__INSTRUCTIONS FOR THE TASK__. Filter this data down to the lines that hold "script", and copy them.

__DATASET RECORDS__.
□ □ □ □

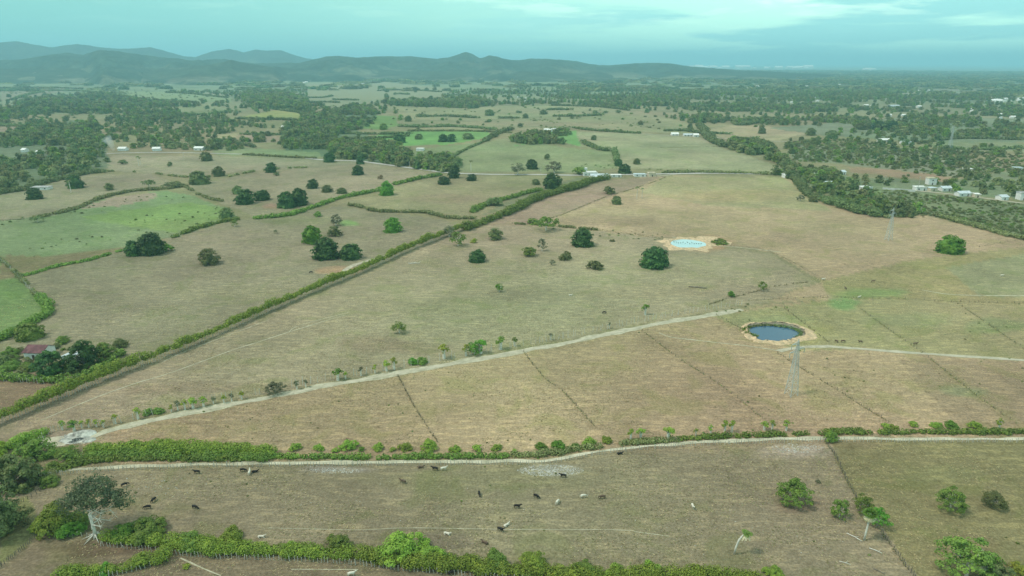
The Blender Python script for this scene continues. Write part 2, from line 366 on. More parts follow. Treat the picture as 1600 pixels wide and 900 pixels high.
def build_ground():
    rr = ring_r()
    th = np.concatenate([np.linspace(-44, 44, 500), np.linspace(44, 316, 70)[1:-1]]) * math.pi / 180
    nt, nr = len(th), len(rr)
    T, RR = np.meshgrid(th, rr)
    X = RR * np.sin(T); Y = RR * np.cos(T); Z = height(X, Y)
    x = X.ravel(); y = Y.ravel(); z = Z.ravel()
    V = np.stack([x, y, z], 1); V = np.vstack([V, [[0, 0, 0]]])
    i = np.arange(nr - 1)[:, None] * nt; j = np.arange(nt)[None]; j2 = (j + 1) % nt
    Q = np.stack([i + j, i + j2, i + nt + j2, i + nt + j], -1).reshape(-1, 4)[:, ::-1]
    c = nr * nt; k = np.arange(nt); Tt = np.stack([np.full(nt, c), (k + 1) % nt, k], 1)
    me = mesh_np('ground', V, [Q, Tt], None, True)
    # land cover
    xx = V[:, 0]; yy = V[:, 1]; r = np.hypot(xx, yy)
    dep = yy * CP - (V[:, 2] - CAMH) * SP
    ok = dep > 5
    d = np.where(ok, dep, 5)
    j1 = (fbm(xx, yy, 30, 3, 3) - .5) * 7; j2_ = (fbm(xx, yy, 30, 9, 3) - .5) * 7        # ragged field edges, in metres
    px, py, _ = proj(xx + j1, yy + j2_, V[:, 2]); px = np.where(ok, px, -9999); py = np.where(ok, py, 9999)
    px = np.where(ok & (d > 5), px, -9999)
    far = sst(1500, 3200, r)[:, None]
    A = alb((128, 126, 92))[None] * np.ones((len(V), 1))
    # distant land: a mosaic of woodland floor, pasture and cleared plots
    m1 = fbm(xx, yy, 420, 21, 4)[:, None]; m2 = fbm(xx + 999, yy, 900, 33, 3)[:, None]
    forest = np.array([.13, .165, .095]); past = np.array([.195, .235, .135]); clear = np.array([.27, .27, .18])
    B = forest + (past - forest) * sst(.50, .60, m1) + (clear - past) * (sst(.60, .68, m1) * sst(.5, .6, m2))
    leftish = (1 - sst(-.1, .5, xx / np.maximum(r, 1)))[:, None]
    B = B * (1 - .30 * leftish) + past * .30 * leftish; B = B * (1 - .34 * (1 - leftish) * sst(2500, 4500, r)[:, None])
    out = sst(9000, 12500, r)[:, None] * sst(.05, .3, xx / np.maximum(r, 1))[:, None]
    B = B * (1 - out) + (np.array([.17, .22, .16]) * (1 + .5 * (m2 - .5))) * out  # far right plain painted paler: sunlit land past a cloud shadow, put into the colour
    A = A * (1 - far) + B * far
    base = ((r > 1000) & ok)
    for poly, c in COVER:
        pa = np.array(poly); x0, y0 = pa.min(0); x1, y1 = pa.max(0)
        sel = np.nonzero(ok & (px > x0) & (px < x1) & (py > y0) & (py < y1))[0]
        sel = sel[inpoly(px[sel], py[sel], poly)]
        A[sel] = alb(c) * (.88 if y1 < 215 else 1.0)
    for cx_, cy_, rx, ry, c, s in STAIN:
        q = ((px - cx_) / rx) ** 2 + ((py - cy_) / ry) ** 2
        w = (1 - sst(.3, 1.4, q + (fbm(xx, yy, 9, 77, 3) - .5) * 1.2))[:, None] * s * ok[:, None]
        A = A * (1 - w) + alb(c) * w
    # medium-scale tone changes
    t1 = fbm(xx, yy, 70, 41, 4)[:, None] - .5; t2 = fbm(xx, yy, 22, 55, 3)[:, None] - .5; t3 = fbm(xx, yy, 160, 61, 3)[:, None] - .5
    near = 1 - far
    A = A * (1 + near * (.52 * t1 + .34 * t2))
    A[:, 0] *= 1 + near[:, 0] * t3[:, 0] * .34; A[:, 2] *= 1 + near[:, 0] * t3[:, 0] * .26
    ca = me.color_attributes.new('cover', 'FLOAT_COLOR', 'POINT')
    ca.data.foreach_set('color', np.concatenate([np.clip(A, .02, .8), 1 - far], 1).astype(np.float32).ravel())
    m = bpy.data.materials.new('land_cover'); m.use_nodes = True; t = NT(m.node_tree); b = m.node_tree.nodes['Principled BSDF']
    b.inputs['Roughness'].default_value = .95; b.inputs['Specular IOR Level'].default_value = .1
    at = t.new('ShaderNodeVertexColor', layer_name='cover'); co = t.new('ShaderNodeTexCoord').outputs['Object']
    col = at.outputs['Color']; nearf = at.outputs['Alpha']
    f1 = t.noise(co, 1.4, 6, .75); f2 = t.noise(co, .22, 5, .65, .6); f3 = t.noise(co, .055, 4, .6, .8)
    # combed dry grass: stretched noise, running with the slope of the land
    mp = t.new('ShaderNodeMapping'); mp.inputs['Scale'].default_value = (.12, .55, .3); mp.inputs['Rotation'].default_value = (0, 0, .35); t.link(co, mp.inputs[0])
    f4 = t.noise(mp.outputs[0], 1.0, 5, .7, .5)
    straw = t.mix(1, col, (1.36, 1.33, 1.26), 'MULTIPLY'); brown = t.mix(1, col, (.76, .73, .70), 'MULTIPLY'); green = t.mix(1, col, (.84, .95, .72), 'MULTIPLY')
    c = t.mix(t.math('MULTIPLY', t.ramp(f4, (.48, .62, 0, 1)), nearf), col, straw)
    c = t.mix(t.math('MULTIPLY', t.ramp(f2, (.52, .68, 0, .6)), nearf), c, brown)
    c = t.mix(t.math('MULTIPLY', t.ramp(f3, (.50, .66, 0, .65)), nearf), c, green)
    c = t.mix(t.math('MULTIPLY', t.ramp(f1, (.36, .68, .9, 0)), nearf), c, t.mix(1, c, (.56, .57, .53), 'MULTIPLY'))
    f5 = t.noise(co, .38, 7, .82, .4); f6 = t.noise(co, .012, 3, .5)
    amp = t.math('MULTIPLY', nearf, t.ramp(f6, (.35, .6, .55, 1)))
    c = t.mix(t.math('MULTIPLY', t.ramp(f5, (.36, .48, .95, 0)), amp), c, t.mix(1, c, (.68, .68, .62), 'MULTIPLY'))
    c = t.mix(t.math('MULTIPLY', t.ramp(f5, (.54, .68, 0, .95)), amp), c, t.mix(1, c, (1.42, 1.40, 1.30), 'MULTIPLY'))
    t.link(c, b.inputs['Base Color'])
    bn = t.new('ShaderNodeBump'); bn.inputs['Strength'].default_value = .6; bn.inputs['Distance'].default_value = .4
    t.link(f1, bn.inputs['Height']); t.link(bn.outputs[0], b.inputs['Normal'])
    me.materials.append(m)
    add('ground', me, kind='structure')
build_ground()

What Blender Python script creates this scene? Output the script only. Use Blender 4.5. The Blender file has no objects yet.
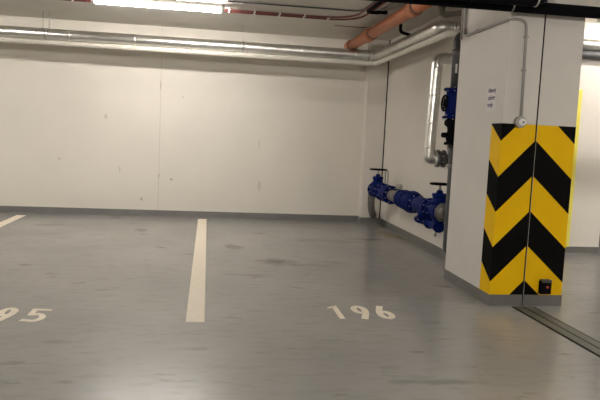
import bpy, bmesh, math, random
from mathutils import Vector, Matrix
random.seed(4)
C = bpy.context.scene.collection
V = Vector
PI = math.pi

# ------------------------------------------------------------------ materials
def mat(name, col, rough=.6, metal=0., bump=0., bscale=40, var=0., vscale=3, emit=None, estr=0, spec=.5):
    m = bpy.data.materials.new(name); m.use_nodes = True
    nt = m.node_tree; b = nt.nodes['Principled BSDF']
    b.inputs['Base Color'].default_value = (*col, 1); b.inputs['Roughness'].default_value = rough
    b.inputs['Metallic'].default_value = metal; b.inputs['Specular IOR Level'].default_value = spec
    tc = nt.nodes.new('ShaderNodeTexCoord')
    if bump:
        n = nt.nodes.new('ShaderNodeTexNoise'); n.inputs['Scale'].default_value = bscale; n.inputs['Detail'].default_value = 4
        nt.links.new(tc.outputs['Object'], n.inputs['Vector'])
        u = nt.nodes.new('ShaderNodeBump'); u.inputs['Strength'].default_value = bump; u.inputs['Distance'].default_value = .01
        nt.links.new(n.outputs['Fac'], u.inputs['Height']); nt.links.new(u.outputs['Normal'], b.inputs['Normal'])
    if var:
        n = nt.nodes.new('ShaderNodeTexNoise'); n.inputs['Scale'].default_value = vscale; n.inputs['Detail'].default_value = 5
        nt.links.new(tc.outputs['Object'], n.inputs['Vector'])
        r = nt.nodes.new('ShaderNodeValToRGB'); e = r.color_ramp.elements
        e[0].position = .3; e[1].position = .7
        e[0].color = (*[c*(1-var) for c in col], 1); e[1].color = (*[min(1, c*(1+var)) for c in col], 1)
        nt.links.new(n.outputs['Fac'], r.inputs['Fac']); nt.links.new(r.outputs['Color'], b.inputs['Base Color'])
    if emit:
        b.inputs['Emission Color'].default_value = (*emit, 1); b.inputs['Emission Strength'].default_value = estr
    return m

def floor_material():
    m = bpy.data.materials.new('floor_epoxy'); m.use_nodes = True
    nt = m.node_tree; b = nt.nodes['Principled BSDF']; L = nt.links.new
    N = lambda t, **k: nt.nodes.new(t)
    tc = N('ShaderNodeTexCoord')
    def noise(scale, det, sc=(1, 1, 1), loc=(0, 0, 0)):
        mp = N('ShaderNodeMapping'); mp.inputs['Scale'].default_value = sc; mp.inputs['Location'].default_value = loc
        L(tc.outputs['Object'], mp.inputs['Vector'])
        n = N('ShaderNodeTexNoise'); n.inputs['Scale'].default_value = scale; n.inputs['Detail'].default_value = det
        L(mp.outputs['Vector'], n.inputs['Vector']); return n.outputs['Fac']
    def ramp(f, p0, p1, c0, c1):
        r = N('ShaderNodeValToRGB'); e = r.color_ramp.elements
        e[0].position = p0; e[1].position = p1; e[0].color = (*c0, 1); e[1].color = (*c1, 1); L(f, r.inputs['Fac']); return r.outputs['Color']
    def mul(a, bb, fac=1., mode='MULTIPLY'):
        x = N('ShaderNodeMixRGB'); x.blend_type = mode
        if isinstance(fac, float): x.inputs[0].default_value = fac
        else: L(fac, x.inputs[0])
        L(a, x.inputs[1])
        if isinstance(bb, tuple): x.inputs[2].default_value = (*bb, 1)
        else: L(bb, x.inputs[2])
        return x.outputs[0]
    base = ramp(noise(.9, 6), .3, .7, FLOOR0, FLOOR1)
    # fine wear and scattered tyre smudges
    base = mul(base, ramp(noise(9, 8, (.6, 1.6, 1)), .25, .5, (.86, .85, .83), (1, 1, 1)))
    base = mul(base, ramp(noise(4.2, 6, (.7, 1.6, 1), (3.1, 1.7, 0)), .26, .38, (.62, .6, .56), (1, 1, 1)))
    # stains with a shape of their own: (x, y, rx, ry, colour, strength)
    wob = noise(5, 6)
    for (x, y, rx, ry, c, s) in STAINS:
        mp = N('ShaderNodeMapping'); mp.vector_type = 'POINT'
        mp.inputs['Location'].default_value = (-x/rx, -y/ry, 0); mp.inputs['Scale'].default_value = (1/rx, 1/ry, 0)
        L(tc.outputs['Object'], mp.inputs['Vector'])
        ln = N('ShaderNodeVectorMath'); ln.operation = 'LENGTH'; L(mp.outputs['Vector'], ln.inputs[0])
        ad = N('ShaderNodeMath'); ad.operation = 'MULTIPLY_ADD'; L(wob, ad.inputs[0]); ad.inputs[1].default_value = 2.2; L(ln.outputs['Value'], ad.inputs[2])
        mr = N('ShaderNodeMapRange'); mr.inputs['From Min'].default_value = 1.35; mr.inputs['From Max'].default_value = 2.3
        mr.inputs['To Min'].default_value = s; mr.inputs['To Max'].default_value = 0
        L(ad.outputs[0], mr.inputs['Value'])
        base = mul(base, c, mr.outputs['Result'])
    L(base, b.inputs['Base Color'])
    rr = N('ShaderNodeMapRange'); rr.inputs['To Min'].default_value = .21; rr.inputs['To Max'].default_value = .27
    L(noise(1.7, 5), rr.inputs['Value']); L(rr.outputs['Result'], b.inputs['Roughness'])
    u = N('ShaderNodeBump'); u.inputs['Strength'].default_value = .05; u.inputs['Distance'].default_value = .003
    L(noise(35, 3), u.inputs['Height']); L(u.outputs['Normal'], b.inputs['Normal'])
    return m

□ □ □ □

__WRITTEN SOLUTION__.
The Blender Python script for this scene continues. Write part 2, from line 366 on. More parts follow. Treat the picture as 1600 pixels wide and 900 pixels high.
What Blender Python script creates this scene? Output the script only. Use Blender 4.5. The Blender file has no objects yet.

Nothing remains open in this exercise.